Foreplay doesn’t just have to be sexual – building that tension throughout the day by flirting with and touching each other will make it that much better when you finally come to the event itself.
Creating intimacy prior to having sex will keep your mind on each other all day. Building this anticipation is its own type of foreplay and will make the both of you that much more excited for when you can finally be alone.
The build up to sex can dramatically affect how good it actually is, so don’t dismiss the power of capitalizing on the sexual energy you have with someone and use it to your advantage when it comes to being a better lover.
14. Immerse yourself in it together.
If you want to be a better lover, you need to start taking notes.
Take an interest in film, literature, adult films, and see what turns people on. Find out what it is that gets both you and your partner in the mood and start exploring these different genres together.
See how your partner reacts to different media and begin to understand what it is that turns them on. Don’t shy away from talking about sex or shrink from these experiences together. Watching or reading about sex in each other’s company will naturally lead to you both thinking about it more and hopefully having more sex yourself.
Not only will surrounding yourself with sexual media encourage a more sexually charged atmosphere between you and your partner, but you might learn a few useful tips in the process.
If you care about improving your sex life, then the first thing you should do is to get intimate with the idea of thinking about it, talking about it, and doing it.

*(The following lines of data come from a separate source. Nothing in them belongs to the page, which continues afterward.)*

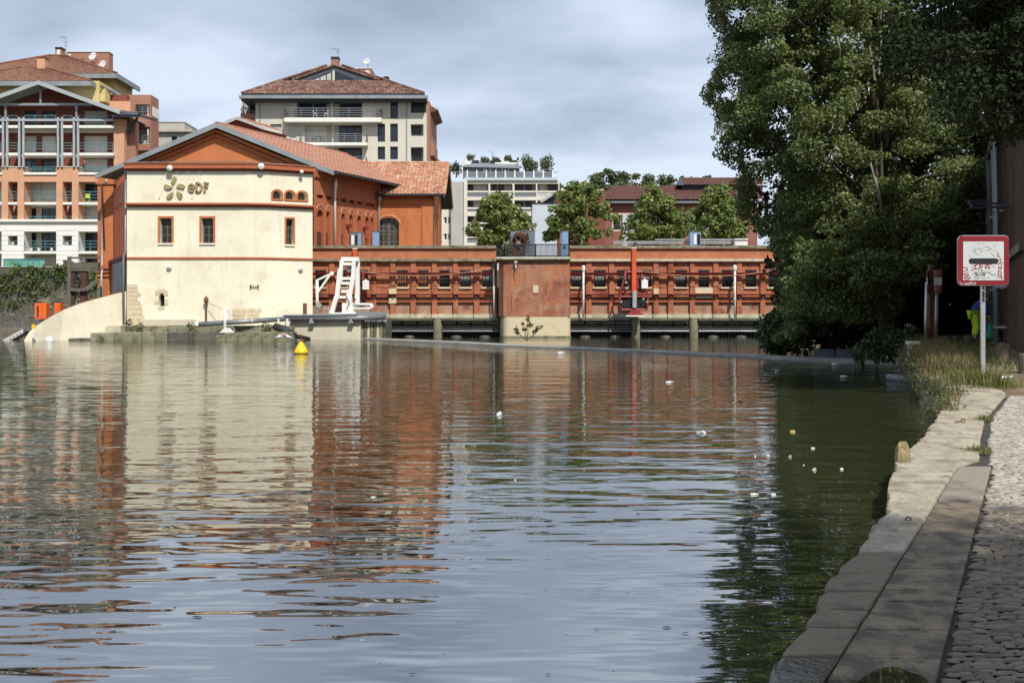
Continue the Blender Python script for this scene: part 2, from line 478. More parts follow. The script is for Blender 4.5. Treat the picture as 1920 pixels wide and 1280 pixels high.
def water_mat(name, calm=1.0, body=(0.034, 0.037, 0.018), ior=6.0):
    """murky river water: the wave slope is worked out from three layered ripple heights"""
    m = bpy.data.materials.new(name); m.use_nodes = True
    nt = m.node_tree; N, L = nt.nodes, nt.links; b = N['Principled BSDF']
    b.inputs['Roughness'].default_value = 0.02; b.inputs['IOR'].default_value = ior
    b.inputs['Base Color'].default_value = tuple(body) + (1,)
    tc = N.new('ShaderNodeTexCoord')
    D = 0.012
    def mth(op, a, c=None):
        x = N.new('ShaderNodeMath'); x.operation = op
        for k, v in enumerate((a, c)):
            if v is None: continue
            if isinstance(v, float): x.inputs[k].default_value = v
            else: L.new(v, x.inputs[k])
        return x.outputs[0]
    def noise(off, sx, sy, scale, det, rgh, rot, dist=0.0):
        ad = N.new('ShaderNodeVectorMath'); ad.operation = 'ADD'; L.new(tc.outputs['Object'], ad.inputs[0]); ad.inputs[1].default_value = off
        mp = N.new('ShaderNodeMapping'); mp.inputs['Scale'].default_value = (sx, sy, 1); mp.inputs['Rotation'].default_value = (0, 0, rot)
        L.new(ad.outputs[0], mp.inputs[0])
        n = N.new('ShaderNodeTexNoise'); n.noise_dimensions = '2D'; n.inputs['Scale'].default_value = scale; n.inputs['Detail'].default_value = det; n.inputs['Roughness'].default_value = rgh
        n.inputs['Distortion'].default_value = dist
        L.new(mp.outputs[0], n.inputs['Vector']); return n.outputs['Fac']
    gust = noise((0, 0, 0), 0.5, 1.0, 0.09, 2.0, 0.5, 0.2)          # patches of wind-ruffled water
    gr = N.new('ShaderNodeMapRange'); gr.inputs['From Min'].default_value = 0.36; gr.inputs['From Max'].default_value = 0.64
    gr.inputs['To Min'].default_value = 0.35; gr.inputs['To Max'].default_value = 1.15; L.new(gust, gr.inputs['Value'])
    def height(off):
        sw = noise(off, 0.34, 1.0, 0.75, 1.0, 0.4, 0.05)
        md = noise(off, 0.30, 1.0, 1.9, 2.0, 0.45, -0.04, 0.25)
        rp = noise(off, 0.36, 1.0, 5.5, 1.0, 0.5, 0.09)
        return mth('ADD', mth('ADD', mth('MULTIPLY', sw, WAVE[0] * calm), mth('MULTIPLY', md, WAVE[1] * calm)), mth('MULTIPLY', mth('MULTIPLY', rp, WAVE[2] * calm), gr.outputs[0]))
    h0, hx, hy = height((0, 0, 0)), height((D, 0, 0)), height((0, D, 0))
    cb = N.new('ShaderNodeCombineXYZ')
    L.new(mth('DIVIDE', mth('SUBTRACT', h0, hx), D), cb.inputs[0]); L.new(mth('DIVIDE', mth('SUBTRACT', h0, hy), D), cb.inputs[1]); cb.inputs[2].default_value = 1.0
    nm = N.new('ShaderNodeVectorMath'); nm.operation = 'NORMALIZE'; L.new(cb.outputs[0], nm.inputs[0])
    L.new(nm.outputs[0], b.inputs['Normal'])
    MATS[name] = m
    return m
WAVE = (0.014, 0.0175, 0.0046)

M = MATS
mat('cream', (0.80, 0.745, 0.585), 0.9, 0.06, 0.35, 0.3, 18, streak=0.26, fine=0.03, second=((0.67, 0.59, 0.42), 1.3, 0.53, 0.2))
mat('orange_plaster', (0.50, 0.165, 0.062), 0.85, 0.10, 0.8, 0.2, 20, fine=0.05, streak=0.18)
mat('parapet_orange', (0.44, 0.165, 0.08), 0.88, 0.14, 1.2, 0.3, 20, fine=0.06, streak=0.28, second=((0.34, 0.13, 0.07), 1.6, 0.5, 0.2))
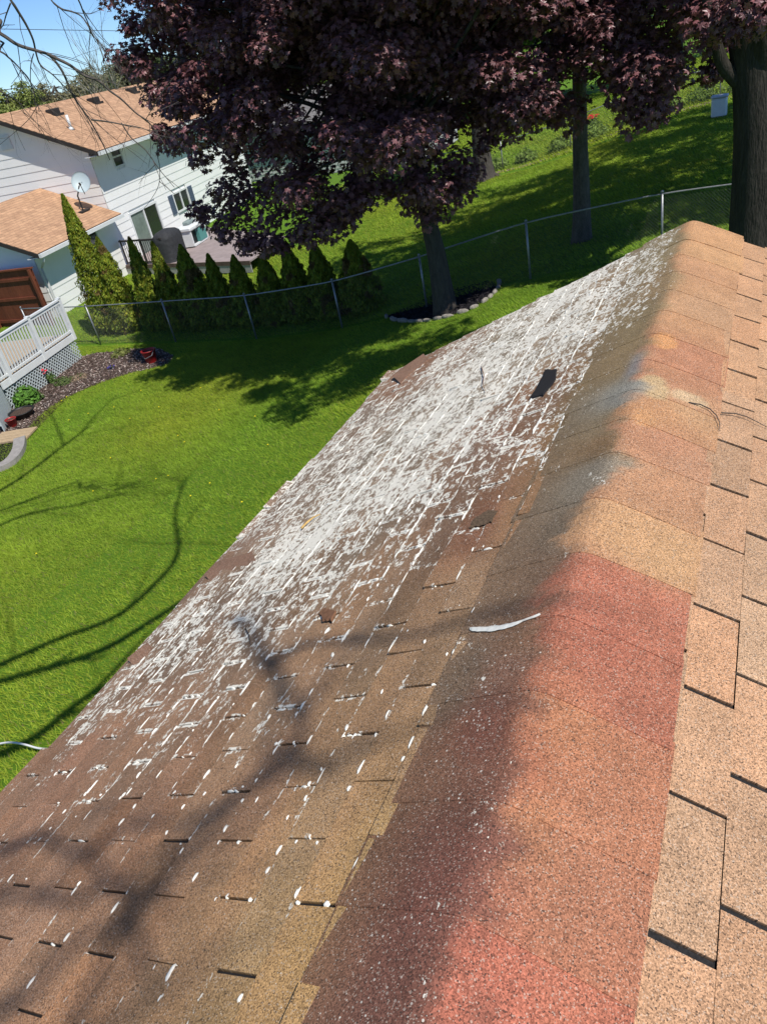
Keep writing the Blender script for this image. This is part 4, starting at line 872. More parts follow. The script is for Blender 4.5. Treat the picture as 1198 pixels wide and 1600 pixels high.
for (px, py) in ((84, 177), (147, 159), (206, 143)):
    a_, b_ = pxR(px, py); b_ = min(max(b_, 1.2), HB - .5)
    mb = MB(); z_ = zr_(b_); mb.bevbox((a_ - .22, b_ - .2, z_ - .1), (a_ + .22, b_ + .2, z_ + .17), .03, HF); mb.box((a_ - .3, b_ - .28, z_ + .0 - .14), (a_ + .3, b_ + .28, z_ - .03), HF); mb.build('roof_vent', DARKM, hs)
a_, b_ = pxR(112, 202); b_ = max(b_, .2); z_ = zr_(b_); mb = MB(); mb.tube([HF(a_, b_, z_ - .05), HF(a_, b_, z_ + .5)], .055, 12); mb.tube([HF(a_, b_, z_ - .03), HF(a_, b_, z_ + .08)], [.12, .07], 12); mb.build('vent_pipe', WHITEV, hs, smooth=True)
# attached garage wing: ridge runs along a, in front of the gable wall
LG = 5.2; GE = GZ + 2.35; GP_ = GE + 1.15; GH = 2.6
gw = hs
lap_wall(lambda a, o_, z: HF(a - LG, -o_, z), LG, GZ, GE + .05, [(LG - 2.1, LG - 1.3, GE - .95, GE - .3)], .30, .016).build('wing_wall', WHITEW, gw)
lap_wall(lambda a, o_, z: HF(-LG - o_, a, z), 2 * GH, GZ, GP_, [], .30, .016, topline=(GH, GE, GP_)).build('wing_wall', WHITEW, gw)
mb = MB(); mb.box((-LG + .03, .03, GZ), (-.03, 2 * GH - .03, GE - .02), HF); mb.build('wing_wall', WHITEW, gw)
window(gw, lambda a, o_, z: HF(a - LG, -o_, z), LG - 2.05, LG - 1.35, GE - .9, GE - .35)
gs = (GP_ - GE) / GH; ge0 = GE - .5 * gs
roof_plane([HF(-LG - .35, -.5, ge0 + .12), HF(-.03, -.5, ge0 + .12), HF(-.03, GH, GP_ + .12), HF(-LG - .35, GH, GP_ + .12)], .09, FROOF, gw, 'wing_roof')
roof_plane([HF(-.03, 2 * GH + .5, ge0 + .12), HF(-LG - .35, 2 * GH + .5, ge0 + .12), HF(-LG - .35, GH, GP_ + .12), HF(-.03, GH, GP_ + .12)], .09, FROOF, gw, 'wing_roof')
mb = MB(); mb.box((-LG - .35, -.60, ge0 - .03), (.0 - .03, -.504, ge0 + .09), HF); mb.build('gutter', WHITEV, gw)
mb = MB(); mb.box((-LG - .33, -.5, ge0 - .04), (-.03, -.0, ge0 - .01), HF); mb.build('soffit', WHITEV, gw)
mb = MB()
V_ = [HF(-LG - .37, -.5, ge0 - .04), HF(-LG - .37, GH, GP_ - .04), HF(-LG - .37, GH, GP_ + .1), HF(-LG - .37, -.5, ge0 + .1), HF(-LG - .34, -.5, ge0 - .04), HF(-LG - .34, GH, GP_ - .04), HF(-LG - .34, GH, GP_ + .1), HF(-LG - .34, -.5, ge0 + .1)]
mb.add(V_, [(0, 1, 2, 3), (7, 6, 5, 4), (0, 4, 5, 1), (3, 2, 6, 7), (0, 3, 7, 4), (1, 5, 6, 2)]); mb.build('rake_trim', DARKM, gw)
mb = MB(); mb.tube([HF(-LG - .2, -.55, ge0 - .02), HF(-LG - .2, -.5, ge0 - .16), HF(-LG + .08, -.09, ge0 - .42), HF(-LG + .08, -.08, GZ + .1), HF(-LG + .08, -.3, GZ + .04)], .045, 4); mb.build('downspout', WHITEV, gw)
# satellite dish on the wing roof
da_, db_ = -.95, .45; dzz = ge0 + .12 + (db_ + .5) * gs
dish = empty('satellite_dish', HF(da_, db_, dzz), 'pale grey satellite dish on the lower tan roof beside the gable wall', 'satellite dish')
mb = MB(); mb.tube([HF(da_, db_, dzz - .02), HF(da_, db_, dzz + .55), HF(da_ + .25, db_ - .05, dzz + .85)], .028, 8); mb.build('mast', DARKM, dish)
mb = MB(); mb.box((da_ - .3, db_ - .12, dzz - .02), (da_ + .3, db_ + .12, dzz + .03), HF); mb.build('foot', DARKM, dish)
dc = np.array(HF(da_ + .35, db_ - .12, dzz + .92)); nd = np.array([.55, -.70, .45]); nd /= np.linalg.norm(nd); u_ = np.cross(nd, [0, 0, 1]); u_ /= np.linalg.norm(u_); v_ = np.cross(u_, nd)
mb = MB(); vs = []; qs = []
for rI, rr_ in enumerate(np.linspace(.04, 1, 7)):
    for k in range(28): a_ = 2 * math.pi * k / 28; vs.append(dc + (u_ * math.cos(a_) * .34 + v_ * math.sin(a_) * .39) * rr_ + nd * .10 * rr_ ** 2)
for rI in range(6):
    for k in range(28): qs.append((rI * 28 + k, rI * 28 + (k + 1) % 28, (rI + 1) * 28 + (k + 1) % 28, (rI + 1) * 28 + k))
b_ = len(vs); vs += [v2 - nd * .012 for v2 in vs]; qs += [tuple(b_ + i for i in q[::-1]) for q in qs[:]]; qs += [(6 * 28 + k, b_ + 6 * 28 + k, b_ + 6 * 28 + (k + 1) % 28, 6 * 28 + (k + 1) % 28) for k in range(28)]
mb.add(vs, qs, [(0, k, k + 1) for k in range(1, 27)]); mb.build('reflector', DISH, dish, smooth=True)
mb = MB(); f_ = dc + nd * .55 - v_ * .25; mb.tube([dc - v_ * .42, f_], .014, 6); mb.tube([f_ - nd * .06, f_ + nd * .06], .04, 8); mb.build('feed_arm', DARKM, dish)

# patio deck, railing, grill, bin
PT = GZ + .36
pt = empty('patio_deck', HF(2, -3, GZ), 'low pinkish grey patio deck spreading out from the sliding door of the two-storey house', 'deck')
PAT = [(-.25, -.06), (-2.35, -6.35), (.8, -6.6), (6.0, -.06)]
def prism(poly, z0, z1, name, mt, parent, grow=0):
    n = len(poly); mb = MB(); mb.add([HF(a, b, z0) for a, b in poly] + [HF(a, b, z1) for a, b in poly], [(i, (i + 1) % n, n + (i + 1) % n, n + i) for i in range(n)] + [tuple(range(n, 2 * n)), tuple(range(n - 1, -1, -1))]); return mb.build(name, mt, parent)
prism(PAT, PT - .05, PT, 'floor_boards', DECKF, pt)
dN = np.array(PAT[1]) - np.array(PAT[0]); LN = np.linalg.norm(dN); dN /= LN; nN = np.array([dN[1], -dN[0]]); nN = nN if nN[0] < 0 else -nN
def fN(u, o_, z): p = np.array(PAT[0]) + dN * u + nN * o_; return HF(p[0], p[1], z)
mb = MB(); mb.box((0, .002, GZ - .05), (LN, .03, PT - .14), fN); mb.build('skirt', mat('patio_skirt', (.40, .38, .37), .8, .2, noise=(3, .15, 3)), pt)
mb = MB(); mb.box((0, .002, PT - .138), (LN, .045, PT + .004), fN); mb.build('edge_beam', mat('weathered_beam', (.13, .09, .075), .8, .2, noise=(5, .3, 4)), pt)
mb = MB()
for u in np.linspace(.1, 2.3, 20): mb.tube([fN(u, -.06, PT + .08), fN(u, -.06, PT + .90)], .015, 4)
for u in (.06, 1.2, 2.34): mb.tube([fN(u, -.06, PT), fN(u, -.06, PT + .96)], .04, 4)
mb.box((.0, -.10, PT + .88), (2.4, -.02, PT + .94), fN); mb.box((.05, -.08, PT + .06), (2.35, -.04, PT + .10), fN)
mb.build('railing', DARKM, pt)
def coverbox(name, c, sz, mt, label, cat, yaw=0, top=.72):
    t_ = MB(); n = 16; rings = []
    prof = [(0, 1.06), (.1, 1.02), (.5, .98), (.74, .97), (.86, .9), (.95, .68), (1.0, .3)]
    for z_, k_ in prof:
        rings.append([])
        for i in range(n):
            a_ = 2 * math.pi * i / n; ca, sa = math.cos(a_), math.sin(a_); p_ = 4; q_ = (abs(ca) ** p_ + abs(sa) ** p_) ** (-1 / p_)
            wv = 1 + .05 * math.sin(5 * a_ + z_ * 4) * (1 - z_)
            rings[-1].append((c[0] + (ca * math.cos(yaw) * sz[0] - sa * math.sin(yaw) * sz[1]) * q_ * k_ * wv, c[1] + (ca * math.sin(yaw) * sz[0] + sa * math.cos(yaw) * sz[1]) * q_ * k_ * wv, c[2] + z_ * sz[2]))
    vs = [p for r_ in rings for p in r_] + [(c[0], c[1], c[2] + sz[2] * 1.01)]
    t_.add(vs, [(r_ * n + i, r_ * n + (i + 1) % n, (r_ + 1) * n + (i + 1) % n, (r_ + 1) * n + i) for r_ in range(len(prof) - 1) for i in range(n)], [(len(vs) - 1, (len(prof) - 1) * n + i, (len(prof) - 1) * n + (i + 1) % n) for i in range(n)])
    return tag(t_.build(name, mt, smooth=True), label, cat)
gp_ = atz(272, 404, PT)
coverbox('covered_grill', (gp_[0], gp_[1], PT), (.42, .68, 1.12), FABRIC, 'barbecue grill under a charcoal fabric cover on the patio', 'grill', TH - math.pi / 2)
cp = atz(305, 381, PT); fb_ = frame((cp[0], cp[1], PT), (*A2, 0), (*B2, 0))
t = empty('storage_bench', cp, 'white storage bench with a dark opening and teal panel beside the grill', 'bench')
mb = MB(); mb.bevbox((-.75, -.38, .62), (.75, .38, .80), .05, fb_); mb.build('lid', WHITEV, t)
mb = MB(); mb.box((-.70, -.33, .05), (-.62, .33, .618), fb_); mb.box((.62, -.33, .05), (.70, .33, .618), fb_); mb.box((-.62, .25, .05), (.62, .33, .618), fb_); mb.box((-.62, -.33, .02), (.62, .25, .08), fb_); mb.build('frame', WHITEV, t)
mb = MB(); mb.box((-.62, -.2, .082), (-.05, .24, .6), fb_); mb.build('dark_compartment', BLACKP, t)
mb = MB(); mb.box((-.03, -.34, .09), (.618, -.1, .60), fb_); mb.build('teal_panel', TEAL, t)
mb = MB(); mb.bevbox((-.3, -.14, .805), (.3, .14, .95), .04, fb_); tag(mb.build('seat_cushion', mat('grey_green', (.22, .27, .26), .7, .3)), 'small grey-green cushion lying on the white storage bench', 'cushion')

# neighbour house glimpsed through the maple
p1 = at(330, 300, 42.0); p2 = at(700, 230, 42.0)
nh = empty('far_house', (p1[0], 42, GZ), 'pale grey house glimpsed through gaps in the purple crown', 'house')
Lh = p2[0] - p1[0] - 1.5; frN = lambda a, o_, z: (p1[0] + a, 42 - o_, z)
lap_wall(frN, Lh, -1.3, 1.6, [(2, 3, -.1, 1.1), (6, 7.4, -.1, 1.1)], .2, .02).build('wall', mat('pale_grey_siding', (.50, .51, .50), .7, .3), nh)
mb = MB(); mb.box((.02, -6, -1.3), (Lh - .02, -.02, 1.55), frN); mb.build('wall', mat('pale_grey_siding_side', (.50, .51, .50), .7, .3), nh)
window(nh, frN, 2, 3, -.1, 1.1); window(nh, frN, 6, 7.4, -.1, 1.1, panes=2)
roof_plane([frN(-.4, .5, 1.5), frN(Lh + .4, .5, 1.5), frN(Lh + .4, -3, 3.1), frN(-.4, -3, 3.1)], .1, GROOF, nh)
roof_plane([frN(Lh + .4, -6.5, 1.5), frN(-.4, -6.5, 1.5), frN(-.4, -3, 3.1), frN(Lh + .4, -3, 3.1)], .1, GROOF, nh)

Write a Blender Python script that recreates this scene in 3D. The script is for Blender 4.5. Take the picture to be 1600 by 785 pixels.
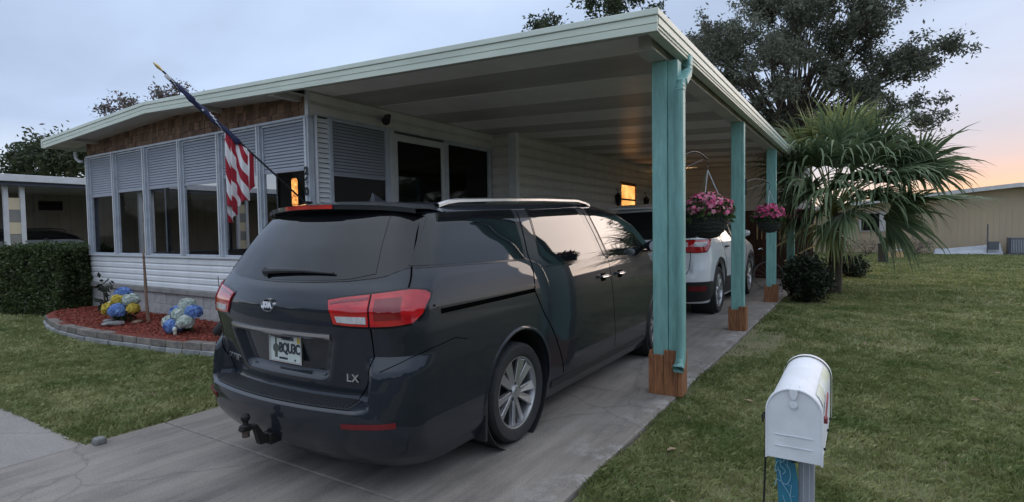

Don’t just take an interest in how to make the experience better, start putting into the practice the changes you want to see in yourself.
Wanting to get better at something often stems from the fear that you’re not good enough or will embarrass yourself when you’re already at your most vulnerable around someone. The more insecure you feel, the more awkward having sex will become for you. If you don’t feel comfortable in your abilities, the only way that will change is if you keep at it to build the confidence you want.
Sex is a basic function; it’s how you react to your partner that makes it either an experience to remember or one to forget. A lot of influences we have around us in films and on the internet that show us what ‘good sex’ looks like aren’t real; they’re made up as a fantasy of someone’s idea of what ‘good sex’ is. They very much aren’t based on real life.
Don’t hold yourself or your partner to the standard of something that is staged for our pleasure. If you want to be a better lover, don’t try to be anything you’re not. Instead, focus on your own happiness and your partner’s, take your cues from each other and see where that leads.